I kept saying, “God, a person is more important than this book I’m trying to write by the end of November. A person is more important than completing a 3000 word count by the end of today.” I still didn’t feel any better.

I didn’t want to be rude and lock myself away in my room until I had written a sufficient amount. Besides, I was stuck in the story. I didn’t know where to go next.

I did try to write though. But the girl just sat on my bed and stared at me. I wrote a paragraph until I couldn’t do it anymore. With her watching me, every word I typed sounded stupid.

I felt torn up the whole day because I couldn’t write.

Instead, I talked to her. I made popcorn and hot chocolate and we watched a movie.

And the whole time, I wondered if writing was worth it, if it made me feel selfish and if it made me feel antisocial.

Yesterday, I was back at it. And today, here I am.

But the question I’m still asking myself is: Is it possible to balance the writing life with social life, family life, and working life without having a mental breakdown and making everyone around me question my sanity?

Thursday, November 4, 2010

Nail Your Novel!


I just received Roz Morris's book Nail Your Novel in the mail today! I can't wait to read it as I work on my own novel idea this November. If you have a chance, check out Roz's blog, Dirty White Candy. I keep plugging her blog every now and then because it's so fun to read through. Dedicated to writing, every post is encouraging, motivating, and helpful. Thank you Roz! :)

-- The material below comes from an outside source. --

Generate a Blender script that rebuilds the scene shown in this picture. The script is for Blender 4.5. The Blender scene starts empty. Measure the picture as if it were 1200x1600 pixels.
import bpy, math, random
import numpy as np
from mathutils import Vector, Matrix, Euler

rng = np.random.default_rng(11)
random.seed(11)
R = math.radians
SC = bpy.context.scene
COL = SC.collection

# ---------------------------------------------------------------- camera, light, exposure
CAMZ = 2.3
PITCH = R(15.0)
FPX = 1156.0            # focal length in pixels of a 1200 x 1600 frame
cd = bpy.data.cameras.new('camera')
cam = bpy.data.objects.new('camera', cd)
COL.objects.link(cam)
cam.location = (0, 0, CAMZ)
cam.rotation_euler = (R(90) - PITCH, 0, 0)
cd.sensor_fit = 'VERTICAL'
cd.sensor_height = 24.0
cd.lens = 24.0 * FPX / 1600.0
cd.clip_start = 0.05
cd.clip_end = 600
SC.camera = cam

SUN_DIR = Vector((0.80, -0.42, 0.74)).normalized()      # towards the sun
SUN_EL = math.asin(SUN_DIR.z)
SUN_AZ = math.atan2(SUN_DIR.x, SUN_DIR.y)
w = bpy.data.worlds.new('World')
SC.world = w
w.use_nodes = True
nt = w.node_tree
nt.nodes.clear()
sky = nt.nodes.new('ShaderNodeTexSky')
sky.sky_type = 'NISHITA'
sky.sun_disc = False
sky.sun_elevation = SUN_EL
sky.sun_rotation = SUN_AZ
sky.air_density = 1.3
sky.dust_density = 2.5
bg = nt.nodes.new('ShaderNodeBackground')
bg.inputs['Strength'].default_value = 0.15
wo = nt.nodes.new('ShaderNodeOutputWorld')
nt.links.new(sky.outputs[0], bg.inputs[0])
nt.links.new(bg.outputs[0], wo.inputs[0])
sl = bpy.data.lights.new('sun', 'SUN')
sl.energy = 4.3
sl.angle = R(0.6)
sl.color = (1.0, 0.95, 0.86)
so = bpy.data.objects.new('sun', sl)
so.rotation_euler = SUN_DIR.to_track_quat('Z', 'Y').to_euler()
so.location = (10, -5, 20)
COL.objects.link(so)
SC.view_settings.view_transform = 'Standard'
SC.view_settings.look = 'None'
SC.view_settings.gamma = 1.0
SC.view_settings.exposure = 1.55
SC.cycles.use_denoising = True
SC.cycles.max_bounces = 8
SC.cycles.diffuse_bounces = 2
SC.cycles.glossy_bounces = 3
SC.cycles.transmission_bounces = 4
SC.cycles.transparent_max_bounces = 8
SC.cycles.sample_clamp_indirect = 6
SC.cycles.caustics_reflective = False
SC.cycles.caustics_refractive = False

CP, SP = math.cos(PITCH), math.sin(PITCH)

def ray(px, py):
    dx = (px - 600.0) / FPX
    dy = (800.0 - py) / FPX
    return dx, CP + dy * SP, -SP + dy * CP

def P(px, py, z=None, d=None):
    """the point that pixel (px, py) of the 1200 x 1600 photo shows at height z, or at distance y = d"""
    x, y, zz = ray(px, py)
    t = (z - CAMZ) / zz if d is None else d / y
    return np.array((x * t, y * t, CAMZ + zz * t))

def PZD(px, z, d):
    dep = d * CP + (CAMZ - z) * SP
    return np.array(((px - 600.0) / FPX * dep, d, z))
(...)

In writing news, I keep switching from first person to third. I'm not sure which I like better. I guess it depends on my mood. Today I like third person better. I'm thinking about using it from now on because then I can switch to other characters' perspectives.

All you writers out there, which POV do you prefer? Which works best for you?

Wednesday, November 3, 2010

Validation

This film is pure genius and a cure for the blues. :) Enjoy!

Monday, November 1, 2010

Halloween Shenanigans

I had quite an entertaining Halloween, and it more than made up for never having gone “trick or treating” when I was a kid. My parents went from showing no interest, discouraging us, telling it was Satan’s holiday to now (15 years or so later) letting my younger siblings take part. Perhaps it’s because I was home schooled until third grade that they never jumped on the Halloween band wagon. Anyway, my parents still preach about“Satan’s holiday,” but they let me and my teenage sister and brother take my four year old brother trick-or-treating.

Here is how our Sunday transpired:

We went to church, and then came home to fix lunch before my Dad went off to work. While that was happening, Dad was outside chopping wood to keep us warm this winter. My brother’s high school friend stopped by to talk to Isaac who was in the house. So naturally, this friend asked my Dad if he could talk to Isaac.

My Dad, who can be quite intimidating for no reason at all, said, “What about?”

“Trick-or-treating,” says Friend.

“We don’t do Halloween,” Dad says gruffly. “That’s devil worship.”

“Okay…” Friend drives off looking confused, and as my Dad said when he came inside, “Like he was going to cry.”

We all railed on Dad for making Isaac’s friend cry and for scaring everybody when ever they came to the house.

Later that day, 5:00 p.m. :

My sister and I are creating our costumes at the last minute. Abbie is a Russian princess, Anastasia style, and I, who originally planned to be a knight, decide to dress as a pirate instead. Isaac, the original one of the group, dons a beige trench coat and sticks a box on his head with eyes and a mouth cut out—Box Dude, I guess? Ben, who was going to wear his Dragon cape decides he wants to be like his brother, who helps him cut arm holes and a rectangular hole in the front out of a paper Save-A-Lot bag. I, for some strange reason, do not act like the adult and talk him back into the dragon cape. (I was busy being a pirate, I guess…)

While out trick-or-treating, everyone asks Ben what he is supposed to be. None of us had any idea. It was a last minute thing, we say. Thus, he is dubbed, “Last Minute Thing.”

Everyone kept asking Isaac what he was supposed to be. Box Boy? The Unknown Comic? And my personal favorite—the Masked Stripper.

No one made any sort of comment about my sister’s costume or mine.